Sull’India pesa ancora la vicenda dei marò. Ieri c’è stata l’audizione di quattro militari dall’Italia. Servirà a sbloccare la vicenda?
«Ci abbiamo messo dei mesi per arrivare a questa audizione a distanza. Adesso il processo dovrebbe passare alla Corte speciale. Pensiamo di chiudere presto l’incidente e di rilanciare i nostri rapporti commerciali con l’India, un Paese che non possiamo perdere».
Intanto il premier indiano Manmohan Singh racconta nei vertici internazionali le figuracce diplomatiche dell’Italia.
«Mi sono ripromessa di non fare polemiche sulla gestione del caso che abbiamo ereditato, fino a quando i marò non saranno tornati in Italia. Comunque anche il governo indiano ha fretta di chiudere».
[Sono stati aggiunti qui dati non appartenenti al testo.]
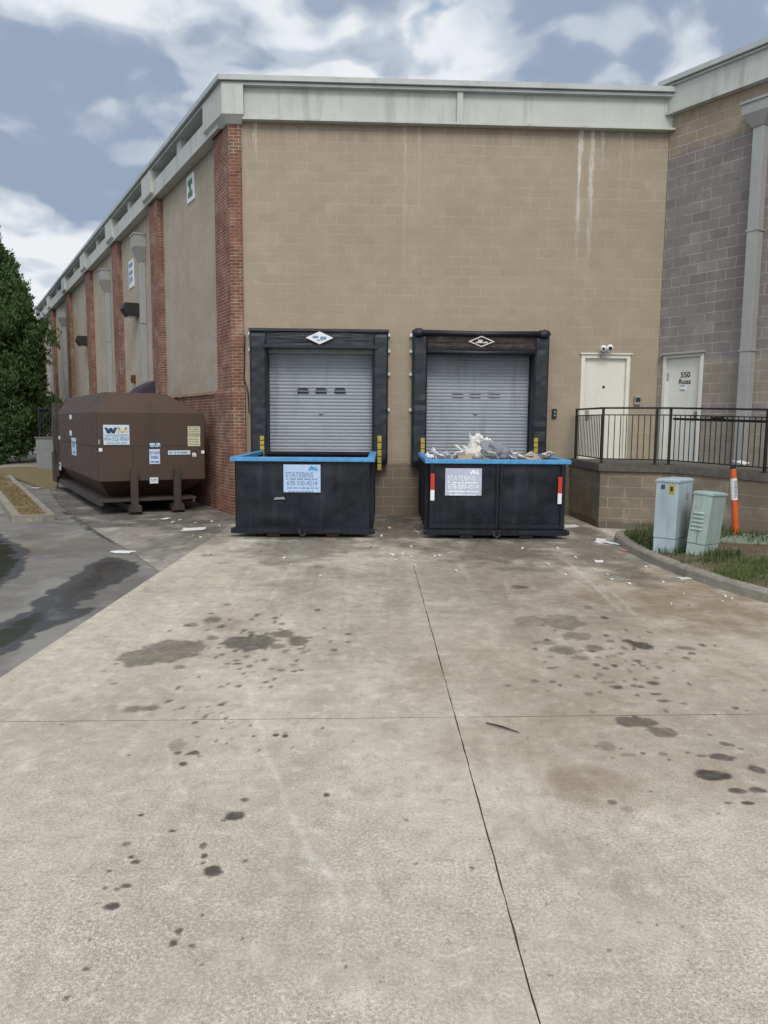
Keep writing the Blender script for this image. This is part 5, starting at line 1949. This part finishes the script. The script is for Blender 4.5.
for k in range(60):
    m_ = rl2.random()
    if m_ < .3: px, py = rl2.gauss(400, 18), rl2.uniform(524, 562)
    elif m_ < .55: px, py = rl2.gauss(600, 35), rl2.uniform(548, 590)
    elif m_ < .75: px, py = rl2.uniform(240, 560), rl2.uniform(546, 580)
    elif m_ < .88: px, py = rl2.uniform(640, 760), rl2.uniform(572, 606) 
    else: px, py = rl2.uniform(165, 235), rl2.uniform(520, 560)
    kb = 0
    if px > 612:
        py = max(py, 553 + (px - 612) * .37 + 2)
    litter(px, py, rl2.uniform(.8, 3), rl2.uniform(.6, 1.3), rl2.choice(['paper', 'foam', 'foam', 'card']), 'tiny pale scrap of litter scattered on the concrete in front of the docks', 'litter', g, .002 if px < 225 else 0)
a, b_ = gnd(486, 724.5), gnd(519, 734)
mb = MB(); mb.tube([(a.x, a.y, .012), ((a.x + b_.x) / 2, (a.y + b_.y) / 2 + .008, .014), (b_.x, b_.y, .011)], [.004, .006, .003], 6)
o = mb.build('twig', 'lamp'); tag(o, 'thin dark twig lying on the concrete right of the long joint', 'twig')
p = FW.w(FW.hit(740, 460, -.5)[0], -.5)
o = slabpiece('paper_wad', (p.x, p.y, 1.29), (.22, .2, .01), (0, 0, .4), 'paper', 'white paper wad on the ramp behind the railing', 'paper', None, .08)

# ------------------------------------------------------------------ far left: side entrance wall with rail, tree, shrub
bp = at(47, 470, 28)
lb_ = Frame((gnd(37, 470)[0], gnd(37, 470)[1]), radians(-12))
t = tframe('entrance_landing', 'grey concrete landing wall far behind the compactor', 'landing', lb_)
wl_ = 2.6
mb = MB(); mb.box(0, wl_, 0, .25, -.05, 1.27); mb.box(0, .25, .25, 5, -.05, 1.27); mb.build('wall', plain('plain_concrete', (.19, .2, .2), .85, 0, .15, 2, (.1, .1, .09), .5), t)
mb = MB(); mb.box(-.04, wl_, -.04, 5, 1.272, 1.34); mb.build('coping', 'slabedge', t)
t = tframe('entrance_railing', 'dark railing on the far landing wall behind the compactor', 'railing', lb_)
for k in range(5):
    mb = MB(); mb.box(.1 + k * .6 - .03, .1 + k * .6 + .03, .1, .16, 1.34, 2.5); mb.build('post', 'rail', t)
for k in range(18):
    mb = MB(); mb.box(.16 + k * .14 - .012, .16 + k * .14 + .012, .12, .14, 1.45, 2.44); mb.build('baluster', 'rail', t)
mb = MB(); mb.bar((.05, .13, 2.48), (wl_, .13, 2.48), .06, .05); mb.bar((.05, .13, 1.45), (wl_, .13, 1.45), .04, .04); mb.build('top_rail', 'rail', t)


def sprays(mb_v, mb_f, c, n_, size, r, up=.5, wide=.35):
    """a little fan of leaf faces"""
    for _ in range(n_):
        a = r.uniform(0, 2 * pi); e = r.uniform(-.4, 1.1)
        d = Vector((cos(a) * cos(e), sin(a) * cos(e), sin(e) + up)).normalized()
        s_ = d.cross(Vector((r.uniform(-1, 1), r.uniform(-1, 1), r.uniform(-1, 1)))).normalized()
        L_ = size * r.uniform(.6, 1.3)
        w_ = L_ * wide
        p = Vector(c) + Vector((r.gauss(0, size * .3), r.gauss(0, size * .3), r.gauss(0, size * .3)))
        o_ = len(mb_v)
        mb_v += [tuple(p), tuple(p + d * L_ * .5 + s_ * w_), tuple(p + d * L_), tuple(p + d * L_ * .5 - s_ * w_)]
        mb_f.append((o_, o_ + 1, o_ + 2, o_ + 3))


tx_, ty_ = -18.3, 36.0
tree = thing('evergreen_tree', 'tall dark green evergreen tree at the left edge beside the side wall', 'tree', (tx_, ty_, 0))
prof = [(.6, 1.7), (1.2, 2.15), (2.2, 2.45), (3.2, 2.5), (4.5, 2.45), (6, 2.3), (7, 2.0), (8, 1.65), (8.9, 1.2), (9.7, .62), (10.3, .3), (10.9, .05)]
def rad(z):
    for (a, ra), (b_, rb) in zip(prof[:-1], prof[1:]):
        if a <= z <= b_:
            return ra + (rb - ra) * (z - a) / (b_ - a)
    return 0
V = []; F = []
r9 = random.Random(31)
# limbs carrying clumps
clumps = []
for k in range(420):
    z = .7 + 10.1 * (r9.random() ** 1.15)
    a = r9.uniform(0, 2 * pi)
    R_ = rad(z)
    lob = 1 + .42 * mnoise.noise(Vector((cos(a) * 1.6, sin(a) * 1.6, z * .7)))
    q = r9.uniform(.55, 1.03) * lob
    clumps.append((Vector((cos(a) * R_ * q, sin(a) * R_ * q, z)), r9.uniform(.25, .5) * (1 if z < 8.5 else .6)))
for c, s_ in clumps:
    for _ in range(40):
        p = c + Vector((r9.gauss(0, s_ * .55), r9.gauss(0, s_ * .55), r9.gauss(0, s_ * .7)))
        sprays(V, F, p, 6, .19, r9, .9, .17)
for k in range(9000):
    z = .6 + 10.2 * r9.random() ** 1.1; a = r9.uniform(0, 2 * pi); R_ = rad(z) * sqrt(r9.random()) * .9
    sprays(V, F, (cos(a) * R_, sin(a) * R_, z), 3, .28, r9, .6, .3)
mb = MB(); mb.v = V; mb.f = F; mb.mi = [0] * len(F)
mb.build('crown', 'leaf', tree, recalc=False)
mb = MB()
mb.tube([(0, 0, -.05), (.05, 0, 2), (0, .05, 6), (0, 0, 10.2)], [.24, .19, .1, .02], 10)
mb.build('trunk', 'bark', tree)
mb = MB()
for c, s_ in clumps[:120]:
    mb.tube([(0, 0, max(.4, c.z - .9)), tuple(c * .6 + Vector((0, 0, c.z * .4 - .35))), tuple(c)], [.05, .03, .008], 5)
mb.build('limb', 'bark', tree)

sh = thing('shrub', 'rounded mid green shrub at the foot of the evergreen tree', 'shrub', (-16.95, 34.0, 0))
V = []; F = []
for k in range(60):
    a = r9.uniform(0, 2 * pi); e = r9.uniform(-.1, 1.4); q = r9.uniform(.6, 1.05)
    c = Vector((cos(a) * cos(e) * .95 * q, sin(a) * cos(e) * .95 * q, .3 + 1.9 * sin(e) * q))
    for _ in range(18):
        p = c + Vector((r9.gauss(0, .17), r9.gauss(0, .17), r9.gauss(0, .17)))
        sprays(V, F, p, 4, .13, r9, .4, .4)
mb = MB(); mb.v = V; mb.f = F; mb.mi = [0] * len(F)
mb.build('crown', 'leaf2', sh, recalc=False)
mb = MB()
for k in range(6):
    a = k * 1.05
    mb.tube([(0, 0, 0), (cos(a) * .25, sin(a) * .25, .8), (cos(a) * .5, sin(a) * .5, 1.6)], [.05, .03, .01], 6)
mb.build('stem', 'bark', sh)
# mast seen over the far roof end
m0 = FL.w(-36.0, 1.0)
t = thing('roof_mast', 'thin pale mast standing beyond the far end of the roof', 'mast', (m0.x, m0.y, 8.44))
mb = MB(); mb.tube([(0, 0, 0), (0, 0, 1.5)], [.05, .03], 8); mb.build('pole', 'pipe', t)
mb = MB(); mb.bar((-.25, 0, 1.2), (.25, 0, 1.2), .04, .04); mb.build('crossbar', 'pipe', t)

# ------------------------------------------------------------------ sky and sun
SUN_EL, SUN_AZ = radians(45), radians(174)       # azimuth from +Y clockwise: behind right of the viewer
w = bpy.data.worlds.new('World')
scene.world = w
w.use_nodes = True
w.cycles.sampling_method = 'MANUAL'
w.cycles.sample_map_resolution = 512
t = NT(w.node_tree)
bg = t.n['Background']
sky = t.add('ShaderNodeTexSky', sky_type='NISHITA')
sky.sun_disc = False
sky.sun_elevation = SUN_EL
sky.sun_rotation = SUN_AZ
sky.air_density = 1.0
sky.dust_density = 1.0
sky.ozone_density = 2.0
d = t.vmath('NORMALIZE', t.add('ShaderNodeTexCoord').outputs['Generated'])
dx, dy, dz = t.sep(d)
dzc = t.math('ADD', t.math('MAXIMUM', dz, 0.0), .35)
uv = t.comb(t.math('DIVIDE', dx, dzc), t.math('DIVIDE', dy, dzc), 0.0)
wn = t.add('ShaderNodeTexNoise')
wn.inputs['Scale'].default_value = 2.2
wn.inputs['Detail'].default_value = 3
t.link(uv, wn.inputs['Vector'])
wv = t.vmath('SCALE', t.vmath('SUBTRACT', wn.outputs['Color'], (.5, .5, .5)), None)
wv.node.inputs['Scale'].default_value = .30
uvw = t.vmath('ADD', uv, wv)
LDIR = (-.03, .07, 0)                      # towards the light, seen in the cloud sheet


def cloud_h(vec):
    a_ = t.noise(vec, 1.5, 6, .57)
    v_ = t.add('ShaderNodeTexVoronoi', feature='F1')
    t.link(vec, v_.inputs['Vector'])
    v_.inputs['Scale'].default_value = 5.0
    v_.inputs['Detail'].default_value = 2
    v_.inputs['Roughness'].default_value = .5
    return t.math('ADD', t.math('MULTIPLY', a_, .9), t.math('MULTIPLY', t.math('SUBTRACT', .45, v_.outputs['Distance']), .38))


h0 = cloud_h(uvw)
h1 = cloud_h(t.vmath('ADD', uvw, LDIR))


wn2 = t.add('ShaderNodeTexNoise')
wn2.inputs['Scale'].default_value = 14
wn2.inputs['Detail'].default_value = 3
wn2.inputs['Roughness'].default_value = .6
t.link(d, wn2.inputs['Vector'])
wv2 = t.vmath('SCALE', t.vmath('SUBTRACT', wn2.outputs['Color'], (.5, .5, .5)), None)
wv2.node.inputs['Scale'].default_value = .09
dw = t.vmath('NORMALIZE', t.vmath('ADD', d, wv2))      # ragged edges


def blob(px, py, r0, r1, amp, sx=1.0):
    v = ray(px, py).normalized()
    if sx == 1.0:
        k = t.vmath('DOT_PRODUCT', dw, tuple(v))
        return t.ramp(k, cos(radians(r1)), cos(radians(r0)), 0, amp)
    side = Vector((v.y, -v.x, 0)).normalized()
    up_ = side.cross(v)
    dd = t.vmath('SUBTRACT', dw, tuple(v))
    a_ = t.math('MULTIPLY', t.vmath('DOT_PRODUCT', dd, tuple(side)), 1 / sx)
    b_ = t.vmath('DOT_PRODUCT', dd, tuple(up_))
    k = t.math('SQRT', t.math('ADD', t.math('MULTIPLY', a_, a_), t.math('MULTIPLY', b_, b_)))
    return t.ramp(k, sin(radians(r0)), sin(radians(r1)), amp, 0)


def addall(*a):
    r = a[0]
    for q in a[1:]:
        r = t.math('ADD', r, q)
    return r


SV = Vector((sin(SUN_AZ) * cos(SUN_EL), cos(SUN_AZ) * cos(SUN_EL), sin(SUN_EL)))
# where cloud stands: the big bank on the left and top, cumulus low on the left, open patches
cover = addall(h0, blob(120, 60, 8, 24, .38, 1.6), blob(110, 150, 4, 15, .36, 1.6), blob(52, 296, 1.2, 4.2, .40, 1.2), blob(40, 222, .5, 4, .24, 2.4), blob(640, 40, 6, 20, .55, 1.8), blob(330, 60, 1, 9, .16), blob(440, 75, .5, 4, .26, 1.6),
               blob(408, 34, .5, 2.8, -.8, 1.2), blob(466, 20, .4, 2.2, -.7, 1.5), blob(345, 5, .3, 2.4, -.6, 1.6), blob(100, 252, .4, 2.6, -.34, 2.2), blob(8, 182, .3, 3, -.16, 2))
cov = t.ramp(cover, .38, .62)
cov = t.math('MAXIMUM', cov, t.ramp(t.vmath('DOT_PRODUCT', d, tuple(SV)), .1, .5, 0, .9))  # unseen cloud cover added round the sun
# sunlit side against shaded side, and heavy grey bases
relief = t.ramp(t.math('SUBTRACT', h0, h1), -.16, .16)
wisp = t.noise(uvw, 3.4, 6, .6)
tone = addall(t.math('MULTIPLY', relief, .95), t.math('MULTIPLY', t.math('SUBTRACT', .62, h0), .6), t.math('MULTIPLY', t.math('SUBTRACT', wisp, .5), 1.0), -.16,
              blob(50, 150, 3, 11, -.30, 1.8), blob(180, 190, 2, 8, -.26, 1.5), blob(0, 50, 2, 8, -.12), blob(610, 75, 3, 13, -.26, 1.5), blob(85, 8, .6, 5, .34, 1.5), blob(92, 88, .2, 2.0, .42, 1.6), blob(52, 290, 1, 5, .5, 1.6), blob(60, 225, .6, 3.4, .30, 3),
              blob(210, 60, 4, 13, -.24, 1.5), blob(620, 20, 4, 14, -.30, 1.6), blob(350, 20, 1, 6, .14), blob(15, 90, 2, 8, -.25), blob(440, 70, 1, 5, .34, 1.5), blob(375, 60, .5, 3.5, .2), blob(700, 15, 1, 6, .14))
lit = t.ramp(tone, -.35, 1.15, 0, 1)
GREY = (3.0, 3.75, 4.95)
WHITE = (8.3, 8.6, 8.9)
cl = t.mix(t.ramp(lit, .0, .45), GREY, (5.3, 5.9, 6.8))
cl = t.mix(t.ramp(lit, .42, .95), cl, WHITE)
near = t.ramp(t.vmath('DOT_PRODUCT', d, tuple(SV)), -.1, .95)
cl = t.mix(near, cl, (12, 12.2, 12.6))  # that unseen cloud is brightened to add soft light to the scene
skyc = t.mix(.45, sky.outputs[0], (3.9, 5.4, 7.8))      # thin high veil over the blue
colr = t.mix(cov, skyc, cl)
t.link(colr, bg.inputs['Color'])
bg.inputs['Strength'].default_value = .1

sd = bpy.data.lights.new('sun', 'SUN')
sd.energy = 1.5
sd.angle = radians(20)
sd.color = (1, .95, .865)
so = bpy.data.objects.new('sun', sd)
COL.objects.link(so)
so.location = (10, -10, 30)
sv = Vector((sin(SUN_AZ) * cos(SUN_EL), cos(SUN_AZ) * cos(SUN_EL), sin(SUN_EL)))
so.rotation_euler = sv.to_track_quat('Z', 'Y').to_euler()

vs_ = scene.view_settings
scene.display_settings.display_device = 'sRGB'
vs_.view_transform = 'Standard'
vs_.look = 'None'
vs_.exposure = 0.03
vs_.gamma = 1.0
vs_.use_curve_mapping = False
scene.cycles.max_bounces = 6
scene.cycles.diffuse_bounces = 3
scene.cycles.use_denoising = True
Sempre in tema di figuracce, che lezione ha ricavato dalla vicenda Shalabeyeva, la donna kazaka ingiustamente espulsa dall’Italia?
«Mi sono resa conto di quanto fosse poco considerato nell’ambito del governo il ministero degli Esteri nelle vicende che riguardano cittadini stranieri in Italia. Continuiamo a seguire la signora Shalabayeva. E vorrei dire che la Farnesina si occupa di tanti casi personali: stiamo assistendo 10 mila italiani in difficoltà all’estero. Di questi 3.120 sono in carcere».
Ma con il ministero degli Interni italiano vi parlate?
«Ah sì, adesso ci parliamo. È una pre consultazione continua…».